C’est d’ailleurs la raison pour laquelle nous nous sommes élevés contre certaines dispositions un temps envisagées dans le cadre de la loi immigration, l’année dernière. A l’heure où nous souffrons d’un manque criant de diplômés dans bon nombre de secteurs, vouloir réduire le nombre d’étudiants étrangers en France, qui plus est dans nos grandes écoles, est une erreur.

L’enseignement supérieur fait parfois les frais d’abus de la part de certains établissements privés à but lucratif. N’est-il pas urgent de réguler ce secteur ?
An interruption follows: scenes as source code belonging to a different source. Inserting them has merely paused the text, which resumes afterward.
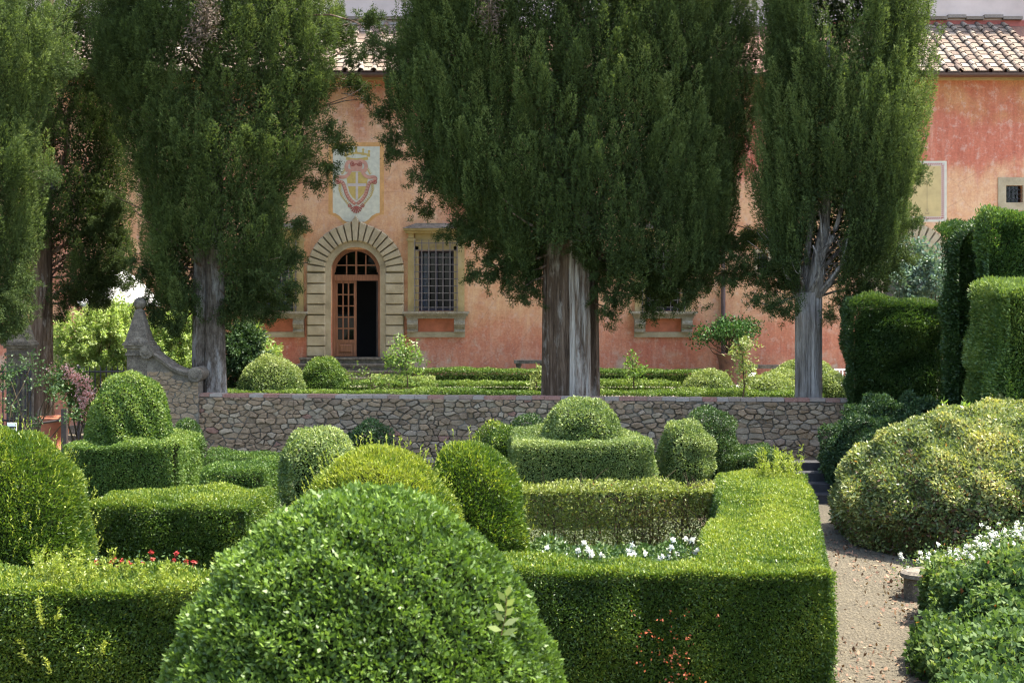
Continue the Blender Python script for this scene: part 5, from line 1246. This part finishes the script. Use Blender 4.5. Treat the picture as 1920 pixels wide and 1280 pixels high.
# planting bank behind the low wall
hedge('ivy_bank', [[(3.3, 10.3), (9, 10.3), (9, 16.6), (6.0, 15.9), (4.66, 15.1), (3.86, 12.4)]], GZ, -1.0, IVY, .065, .045, 3600, 'mass of glossy ivy filling the lower right corner beside the path', 'ivy', seed=25, lump=.07, mean=.30, top=.15, face=1.2, out=.3, rnd=.9, depth=.12, rd=.3)
topiary('ivy_mound', 1950, 13.6, [(0, 1028), (60, 1034), (120, 1060), (165, 1100), (180, 1160)], IVY, .065, .045, 3200, GZ, 'higher ivy hump against the right edge of the ivy mass', 'ivy', seed=26, lump=.06, mean=.32, top=.1, face=1.2, out=.3, rnd=.9)

# large variegated shrub
topiary('shrub', 1955, 19.9, [(0, 760), (130, 765), (225, 785), (310, 825), (368, 875), (392, 930), (388, 985), (345, 1030), (270, 1062)], YELL, .062, .03, 5200, GZ,
        'broad yellow-green variegated shrub with some rusty leaves right of the path', 'shrub', seed=27, lowbrown=1, lump=.05, mean=.46, top=.1, sd=.17, out=.4, up=.1, rnd=.9, face=.9, depth=.12, sy=.85)
# small upright shoots above it
for i, (xp, yp, Y_, mt, h, lab) in enumerate(((1790, 745, 20.5, BRUS, .42, 'leafy pale shoots standing above the variegated shrub'), (1720, 790, 21.5, BRUS, .2, 'small pale tuft on the left shoulder of the variegated shrub'), (1858, 742, 20.8, SPRS, .45, 'dry flower stalks rising above the variegated shrub at right'))):
    t_ = thing('tall_shoots', tuple(P3(xp, yp + 45, Y_)), lab, 'plant'); fo = Foliage(); st = MB(); r = np.random.default_rng(300 + i); b0 = P3(xp, yp + 55, Y_)
    for k in range(12):
        dd = norm(np.array([r.normal() * .35, r.normal() * .25, 1.])); hh = h * r.uniform(.5, 1.15); b1 = b0 + np.array([r.normal() * .16, r.normal() * .1, 0]); st.tube([b1, b1 + dd * hh], [.006, .002], 5); m = 26 if i != 2 else 10; t = r.uniform(.15, 1, m)[:, None]
        fo.add(b1 + dd * t * hh, norm(r.normal(size=(m, 3))), .09 if i != 2 else .04, .03 if i != 2 else .015, 1, .5, .3, .3, .8 + r.normal(size=m) * .12, r)
    fo.build('leaves', mt, t_); st.build('stems', TWIG, t_)

# dark shrubs between wall end and variegated shrub
topiary('shrub', 1640, 24.0, [(0, 775), (50, 785), (85, 815), (100, 850), (98, 885), (90, 925)], DSHR, .055, .026, 4200, GZ, 'dark bluish shrub beside the end of the stone wall', 'shrub', seed=28, lump=.09, mean=.32, out=.5, rnd=.8, face=.7)
topiary('shrub', 1690, 24.5, [(0, 750), (55, 757), (90, 780), (105, 815), (105, 860)], DSHR, .065, .028, 3600, GZ, 'dark leafy shrub in shade below the square cypress hedge', 'shrub', seed=29, lump=.1, mean=.36, out=.5, rnd=.8, face=.7)
ST = thing('garden_steps', (PX(1536, 23.6), 23.6, GZ), 'worn stone steps coloured dark for shade at the end of the gravel path', 'steps')
for k in range(4):
    mb = MB(); mb.box(PX(1500, 23.6) + .02 * k, PX(1575, 23.6) + .02 * k, 23.5 + .36 * k, 23.5 + .36 * (k + 1) + .03, GZ, GZ + .15 * (k + 1) - .002 * k); mb.build('step', DGREY, ST)

# clipped cypress hedges at right
def chedge(name, poly, z0, z1, label, seed, mean=.4, top=.2, L=.075, dens=2600, mat=CYPH, **k):
    return hedge(name, [poly], z0, z1, mat, L, .022, dens, label, 'hedge', seed=seed, mean=mean, top=top, out=.9, up=.45, rnd=.45, lump=.05, depth=.14, **{'rd': .14, **k})
chedge('cypress_hedge', [(PX(1592, 27), 27), (PX(1772, 27), 27), (PX(1772, 27), 28.6), (PX(1590, 28.6), 28.6)], -.9, PZ(566, 27), 'square dark clipped cypress hedge behind the end of the stone wall', 30, .27, .35, dens=5600, mat=YEWD, L=.06)
chedge('cypress_hedge', [(PX(1772, 24.6), 24.6), (PX(1852, 24.6), 24.6), (PX(1852, 24.6) + .2, 26.3), (PX(1782, 26.3), 26.3)], GZ, PZ(405, 24.6), 'tall narrow dark wedge of clipped cypress next to the highest hedge', 31, .24, .3, mat=YEWD, rd=.75, dens=5600, L=.06)  # dark leaf colour paints this wedge as the shaded face of the mass
chedge('cypress_hedge', [(PX(1836, 23.5), 23.5), (12.5, 23.5), (12.5, 25.2), (PX(1836, 25.2), 25.2)], GZ, PZ(392, 23.5), 'highest clipped cypress hedge at the right edge', 32, .5, .25, rd=.4, dens=5600, L=.06)
chedge('cypress_hedge', [(PX(1834, 22.2), 22.4), (PX(1880, 21.0), 21.0), (12.5, 20.6), (12.5, 23.3), (PX(1834, 23.3), 23.4)], GZ, PZ(532, 21.3), 'bright clipped cypress hedge in front of the highest one at the right edge', 33, .72, .3, rd=.25, dens=5600, L=.06)

# ------------------------------------------------------------------ terrace planting
zt_ = .09
def tl_y(x, d): return wy(x) + .32 + d
hedge('terrace_hedge', [[(-6.9, 31.3), (7.2, 30.6), (7.2, 31.2), (-6.9, 31.9)]], TZ, -.02, BOX, .05, .026, 2200, 'low box edging nearest the wall top on the terrace', seed=40, top=.15, mean=.55, rd=.05, lump=.02)
hedge('terrace_hedge', [rect(-4.6, 4.2, 32.9, 33.5)], TZ, .07, BOX, .05, .026, 2200, 'middle row of low box edging on the terrace', seed=41, top=.15, mean=.55, rd=.05, lump=.02)
hedge('terrace_hedge', [[(-3.6, 33.2), (-2.3, 33.2), (-2.0, 34.8), (-3.0, 34.8)]], TZ, .14, BOXP, .05, .026, 2200, 'short box edging leading to the door steps', seed=43, top=.15, mean=.55, rd=.05)
hedge('terrace_hedge', [rect(-2.85, 5.4, 36.2, 36.9)], TZ, PZ(694, 36.2), BOX, .045, .024, 3000, 'taller dark box hedge along the foot of the villa', seed=44, top=.2, mean=.35, rd=.06, lump=.015)
for i, (cxp, Y_, hw, yt, yb, mt, lab) in enumerate(((508, 32.2, 63, 668, 735, BOXP, 'pale box dome on the terrace beside the spotted trunk'), (607, 33.2, 44, 669, 728, BOX, 'dark round box dome at the foot of the door steps'),
        (1332, 32.4, 52, 696, 742, BOXP, 'flat pale dome on the terrace in front of the lemon pot'), (1438, 32.2, 56, 703, 744, BOXP, 'low pale dome between the slender sapling and the grey trunk'), (1465, 34.2, 48, 693, 735, BOXP, 'pale dome half hidden behind the low dome left of the grey trunk'),
        (1508, 35.0, 58, 676, 715, BOXP, 'highest pale dome rising behind the grey trunk'), (1562, 32.2, 36, 699, 742, BOXP, 'small pale dome between the grey trunk and the square hedge'))):
    yt -= 3; hw += 3; pts = [(0, yt), (hw * .35, yt + (yb - yt) * .05), (hw * .68, yt + (yb - yt) * .25), (hw * .9, yt + (yb - yt) * .55), (hw, yt + (yb - yt) * .9)]
    topiary('topiary_dome', cxp, Y_, pts, mt, .045, .026, 3200, TZ, lab, 'topiary', 'box domes on the terrace', seed=50 + i, mean=.28 if mt is BOXP else .2, top=.55, lump=.025, depth=.12, sd=.24)

def sapling(name, cxp, Y_, ybase, ytop, blobs, mat, label, seed, stemr=.02, L=.09, W=.04, n=260, group=None, mean=.6):
    r = np.random.default_rng(seed); x = PX(cxp, Y_); root = thing(name, (x, Y_, TZ), label, 'tree' if 'tree' in name else 'plant', group)
    mb = MB(); fo = Foliage(); b0 = np.array([x, Y_, TZ])
    tb = np.array([P3(*b[:2], Y_) for b in blobs]); top = tb[tb[:, 2].argmax()]; Q_ = limb(mb, b0, top, stemr, .005, .04, r, 7, 9)
    for (bx, by, R_) in blobs:
        c = P3(bx, by, Y_); q = Q_[np.abs(Q_[:, 2] - (c[2] - .1)).argmin()]; limb(mb, q, c, .009, .003, .15, r, 5, 5)
        m = int(n * (R_ / .25) ** 2); nt_ = 14; tc = c + r.normal(size=(nt_, 3)) * R_ * .6
        for tcc in tc[:8]: limb(mb, c, tcc, .004, .002, .1, r, 4, 3)
        k = r.integers(0, nt_, m); P_ = tc[k] + r.normal(size=(m, 3)) * R_ * .28
        fo.add(P_, norm(r.normal(size=(m, 3))), L, W, 1, .1, .4, .4, mean + r.normal(size=m) * .2, r)
    mb.build('stem', TWIG, root); fo.build('leaves', mat, root); return root
sapling('young_tree', 1190, 31.8, 735, 662, [(1186, 672, .14), (1184, 690, .17), (1198, 692, .15), (1190, 706, .15), (1205, 688, .1)], BRUS, 'slim bright sapling alone in front of the villa wall', 60)
sapling('young_tree', 1393, 30.6, 742, 640, [(1395, 640, .16), (1385, 655, .2), (1402, 650, .15), (1390, 675, .2), (1410, 690, .16), (1395, 695, .18), (1400, 715, .1)], BOXP, 'pale flowering sapling standing before the lemon pot', 61, mean=.85)
sapling('young_tree', 768, 32.0, 735, 645, [(760, 650, .2), (772, 665, .24), (745, 675, .22), (735, 690, .18), (780, 655, .15), (755, 700, .22), (725, 672, .1)], BRUS, 'airy flowering sapling in front of the right side of the door', 62, mean=.7)
sapling('wild_plant', 700, 31.5, 735, 690, [(660, 712, .18), (680, 705, .18), (700, 718, .2), (650, 700, .1), (730, 720, .18), (690, 690, .08), (820, 722, .1)], BOX, 'straggling weeds between the box rows before the door', 63, n=160, L=.06, W=.03)
sapling('white_flower_plant', 1005, 32.2, 735, 680, [(1003, 700, .12), (1000, 712, .15), (1008, 690, .08)], BOXP, 'pale leafy plant just left of the huge trunk', 64, mean=.95)

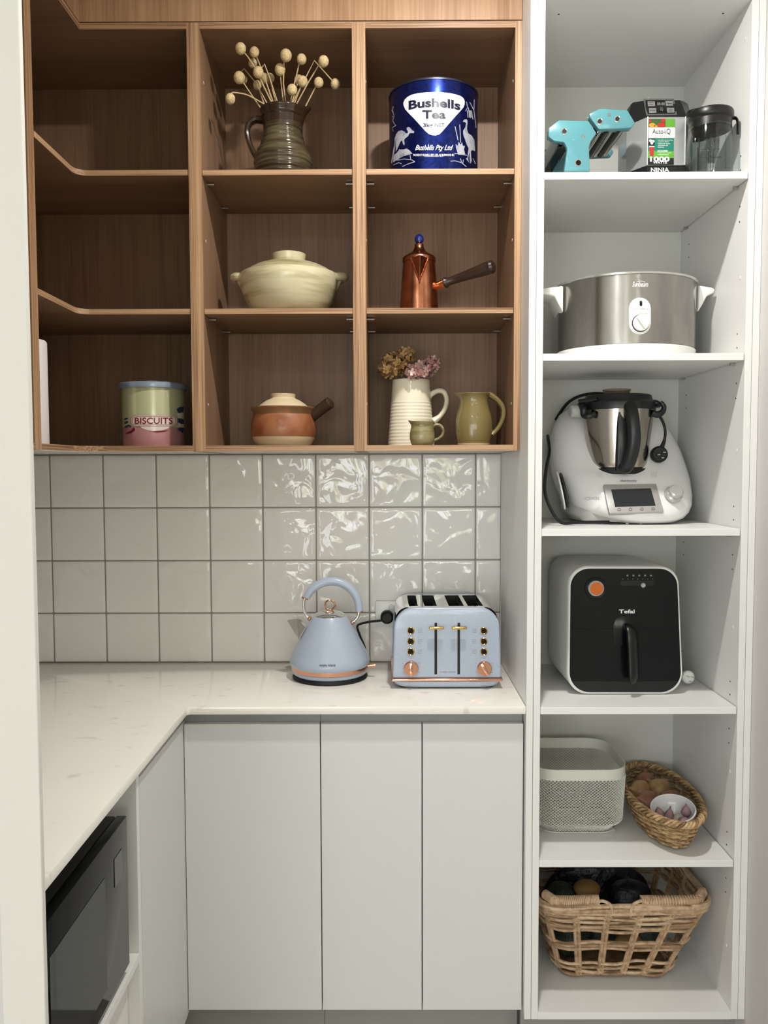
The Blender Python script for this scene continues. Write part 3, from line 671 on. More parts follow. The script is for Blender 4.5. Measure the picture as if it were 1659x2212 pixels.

Le privé lucratif est effectivement un secteur en pleine explosion. Parmi les nouveaux établissements qui se créent, certains jouent sur le terme “grande école” pour tenter de faire illusion quant à la qualité de leur formation… alors qu’elles n’ont rien à voir avec ce que nous proposons ! Ces entités, pour séduire les familles, mettent en avant le fait qu’elles ne sont pas dans Parcoursup et paraissent donc plus faciles d’accès ; font croire que l’acquisition de compétences l’emporte sur l’obtention d’un diplôme ou promettent à tort une insertion professionnelle rapide à l’issue de leurs formations. Plus gênant encore, elles se retranchent derrière la carte de l’apprentissage pour bénéficier de fonds publics alors que l’offre qu’elles proposent est totalement inadéquate. Réguler l’offre des formations privées à but lucratif fait donc partie des urgences du moment.